Regarding Nos. 56 to 58, inclusive, in section C of the Government's legislative programme, it is indicated that publication of No. 56 is expected in 2010 but that it is not possible to indicate when Nos. 57 and 58 will be published. Given the urgent need to introduce the legislation, will the Taoiseach inform the House whether it is deemed necessary and desirable to introduce it before it is expected to be brought in according to the legislative programme in view of the issues raised by Deputy Kenny on the Order of Business and the comments of various other Members over the past year in particular?

There is no date for Nos. 57 and 58. No. 56 will probably be introduced next year.

On the same issue——

Sorry, Deputy. I call Deputy Kathleen Lynch.

In view of the fact that there will be a national strike next Tuesday, has the Taoiseach made any provision to ensure both Houses of the Oireachtas will continue to function?

That is a matter for the Houses.

I must advise the Deputy——

If it is not a matter for the Order of Business, I do not know what is.

The matter is being considered by officials and, naturally, the disposition is to ensure the Dáil——

Is that the Taoiseach's answer or that of the Ceann Comhairle?

——will sit next Tuesday. It is a matter for the House.

Is that the Taoiseach's answer or that of the Ceann Comhairle?

That is my own answer.

Will the Ceann Comhairle be making provision for it?
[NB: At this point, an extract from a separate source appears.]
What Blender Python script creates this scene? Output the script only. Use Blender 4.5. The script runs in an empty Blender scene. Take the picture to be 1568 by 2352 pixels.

I advise the Deputy that officials are considering and reflecting on the current position with the objective of having the House sit next Tuesday.

In the event that they decide not to be here, has the Taoiseach made provision for it? That was my question.

It is a matter for the House.

It is a matter for the House.

We will move on. I call Deputy Michael D. Higgins.

I am sorry if I appeared to anticipate my opportunity to speak. On the matter I raised last week, that is, the legislation on new regulatory arrangements and the governance of the Central Bank, it is simply not acceptable or satisfactory that no date for the legislation has been specified. The excuse used last week was that the Department of Finance has been very busy. We all know it has been very busy recently. If it had been busy last year or the preceding year, it would have been much better for the economy. Will the Taoiseach be able to state next week the year in which the legislation will be published? We are about to start a debate on the economy and most of the commentary will refer to failures of financial regulation and failures with respect to governance by the Central Bank and the Department of Finance. It is absolutely unacceptable that we should be discussing this——

There will be ample opportunity to ventilate that during the statements, which are to begin very shortly.

The media would like us to discuss how we will make cuts of €4 billion but we are not even to hear when we are to have the new legislation to deal with the failures of regulation.

The Deputy will be able to elaborate on these issues very shortly. We will move on.

We do not know when such legislation will be ready.

Legislation is being prepared on the proposal to bring together the Central Bank and the financial regulatory agency. I cannot state the date when it is expected to be published because obviously it must be considered by the Government. The work is ongoing and will be dealt with as quickly as possible.